At any rate, since none of the pie-in-the-sky alternative fuels have panned out, until they DO, we need to drill.
In addition, when you create 1-2.5 million new jobs, pretty soon these people need new houses, which begins to pick up the housing situation, and puts the trades back to work, and slowly we will begin to dig ourselves out of the hole our Kenyan-in-Chief has put us in.

We have over 400 years of coal, and some estimates say over 1000 years of natural gas (fracking) right here in the US. Canada has more. What we need is a cohesive energy policy that utilizes these resources in a cleaner and cleaner way and implements next generation nuclear, wave and tidal, hydroelectric, and other technologies that could actually work. Unicorn farts spinning the windmills at night is not science.

A rational president, should we be fortunate enough to get one the next time around, could simply direct the GSA to only purchase government cars and limos that meet CAFE standards. It would be fun to watch Lisa explaining to the various department heads why they have to trade in their Lincoln Navigators for Ford Fiestas.

You US chaps are living in the past, with dinosaurs. 60 mpg is par for the course here in Europe. And we’re not talking teeny two seaters, we’re talking regular 5 seater family saloons and wagons. I drive a 10 year old 3200lb Vauxhall [Opel] Vectra that does 55mpg, and that is diesel technology at least ‘three generations’ of technology back. Most new motors here are up towards the 70mpg and (IMHO) they are yet to be optimised for aerodynamics and low rolling resistance. In EU we’re talking 80mpg fleet averages for future requirement. It is easily doable, but we are almost certainly talking about diesel-tech. Once you American chaps get familiar with how far euro-diesel type cars have come, you’ll be wondering what all the fuss you were making was about.

Vehicle fuel taxes by state

I have no problem with the concept of designing more fuel efficient vehicles, but typically the increased costs make it harder for poorer people to afford more economical vehicles. Until the technology becomes less expensive, only those who can afford eco-friendly cars will drive them. In the seventies, small economy cars were more affordable than the full-sized models. Today however, it requires much more complex computer controlled drive-train systems, which increases the cost of both the vehicles and the costs of repairs (and that’s without even considering expensive hybrid drive trains).
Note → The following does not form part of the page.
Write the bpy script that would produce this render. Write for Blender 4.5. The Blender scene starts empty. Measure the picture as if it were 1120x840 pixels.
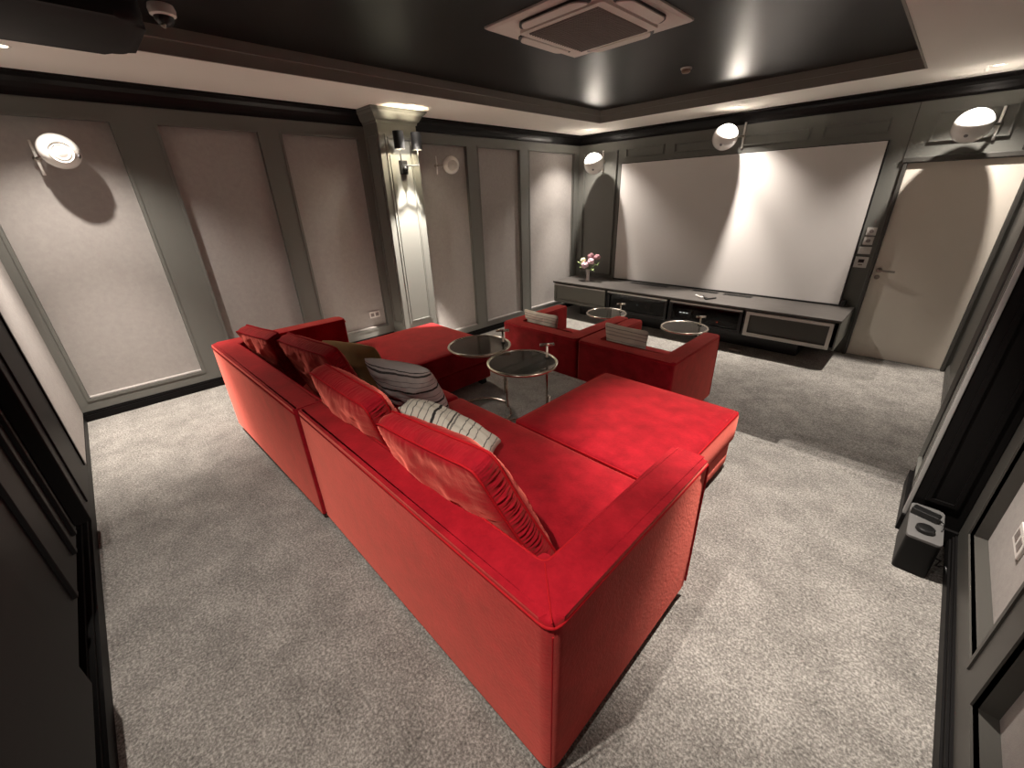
import bpy, bmesh, math, random
from mathutils import Vector, Matrix, noise
random.seed(7)
PI = math.pi
C = bpy.context.scene.collection
sc = bpy.context.scene

# ------------------------------------------------------------------ camera
cd = bpy.data.cameras.new('camera'); cam = bpy.data.objects.new('camera', cd); C.objects.link(cam)
sc.camera = cam
cd.sensor_width = 36.0; cd.lens = 446.3/1120*36.0; cd.clip_start = 0.02; cd.clip_end = 60
def cam_axes(yaw, pitch, roll):
    f = Vector((-math.sin(yaw)*math.cos(pitch), math.cos(yaw)*math.cos(pitch), math.sin(pitch)))
    r = Vector((math.cos(yaw), math.sin(yaw), 0)); u = r.cross(f)
    return math.cos(roll)*r+math.sin(roll)*u, -math.sin(roll)*r+math.cos(roll)*u, f
r_, u_, f_ = cam_axes(.7982, -.4292, -.0351)
M = Matrix((r_, u_, -f_)).transposed().to_4x4(); M.translation = Vector((4.839, -6.524, 1.657))
cam.matrix_world = M

# ------------------------------------------------------------------ world, exposure
w = bpy.data.worlds.new('world'); sc.world = w; w.use_nodes = True
w.node_tree.nodes['Background'].inputs[0].default_value = (0.9, 0.85, 0.8, 1)
w.node_tree.nodes['Background'].inputs[1].default_value = 0.0
sc.view_settings.view_transform = 'Standard'; sc.view_settings.look = 'None'
sc.view_settings.gamma = 1; sc.view_settings.use_curve_mapping = False
sc.view_settings.exposure = 0.92

# ------------------------------------------------------------------ lamps of the room (recessed ceiling spots)
# x, y, wide beam watts, core beam watts, wide cone deg, core cone deg, core blend
SPOTS = [(0.55, -0.52, 85, 230, 112, 58, 1.), (0.60, -3.70, 26, 800, 112, 46, .35), (0.66, -6.50, 80, 240, 112, 58, 1.),
         (2.66, -0.49, 95, 230, 112, 58, 1.), (4.77, -0.53, 90, 120, 112, 58, 1.),
         (4.50, -4.42, 30, 195, 96, 60, .6), (4.20, -6.74, 105, 0, 106, 50, 1.)]
for k, (x, y, e, e2, deg, deg2, bl2) in enumerate(SPOTS):
    for en, dg, bl in ((e, deg, .8), (e2, deg2, bl2)):
        if not en: continue
        l = bpy.data.lights.new('downlight_lamp', 'SPOT'); l.energy = en; l.spot_size = math.radians(dg); l.spot_blend = bl
        l.shadow_soft_size = 0.02; l.color = (1.0, .905, .815)
        o = bpy.data.objects.new('downlight_lamp', l); C.objects.link(o); o.location = (x, y, 2.535)

# ------------------------------------------------------------------ materials
def mat(name, col, rough=.5, metal=0., spec=.5, **k):
    m = bpy.data.materials.new(name); m.use_nodes = True
    b = m.node_tree.nodes['Principled BSDF']
    b.inputs['Base Color'].default_value = (*col, 1); b.inputs['Roughness'].default_value = rough
    b.inputs['Metallic'].default_value = metal; b.inputs['Specular IOR Level'].default_value = spec
    for a, v in k.items():
        b.inputs[a.replace('_', ' ')].default_value = v
    return m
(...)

One of the main factors in increased economy is weight reduction, which sometimes determines accident survivability and again repair costs. With ‘outdated vehicle crushing campaigns,’ many older vehicles that would have been purchased by the lower wage earners are instead destroyed. Which leaves one to consider that another intent is to keep those poor people out of vehicles and off the streets.

The eco-political left claims that increasing the number of plug in hybrids and electrical vehicles will make them “more economical,” however these same people (and Obama’s administration) are against taking measures to increase the numbers of electricity production utilities which logically will be required to meet the increased electrical needs. What’s more, these same people are instead pushing to close “dirty” coal-powered electrical plants AND refuse to support building more nuclear power plants. The result being that electrical costs go up for everyone hurting especially the budgets of lower wage-earners and those on fixed incomes. These hypocrites are fully willing to discard their “concern for helping the poor” in favor of pushing through their eco-political ideology.

@Chris Bradley: We, here in the “colonies”, as you Brits love to say, are very glad for you and your diesel-sucking cars- yeah, maybe we will catch up to your superior technology one day.
Say, what’s up with Britain’s dental problems? Want to trade technology?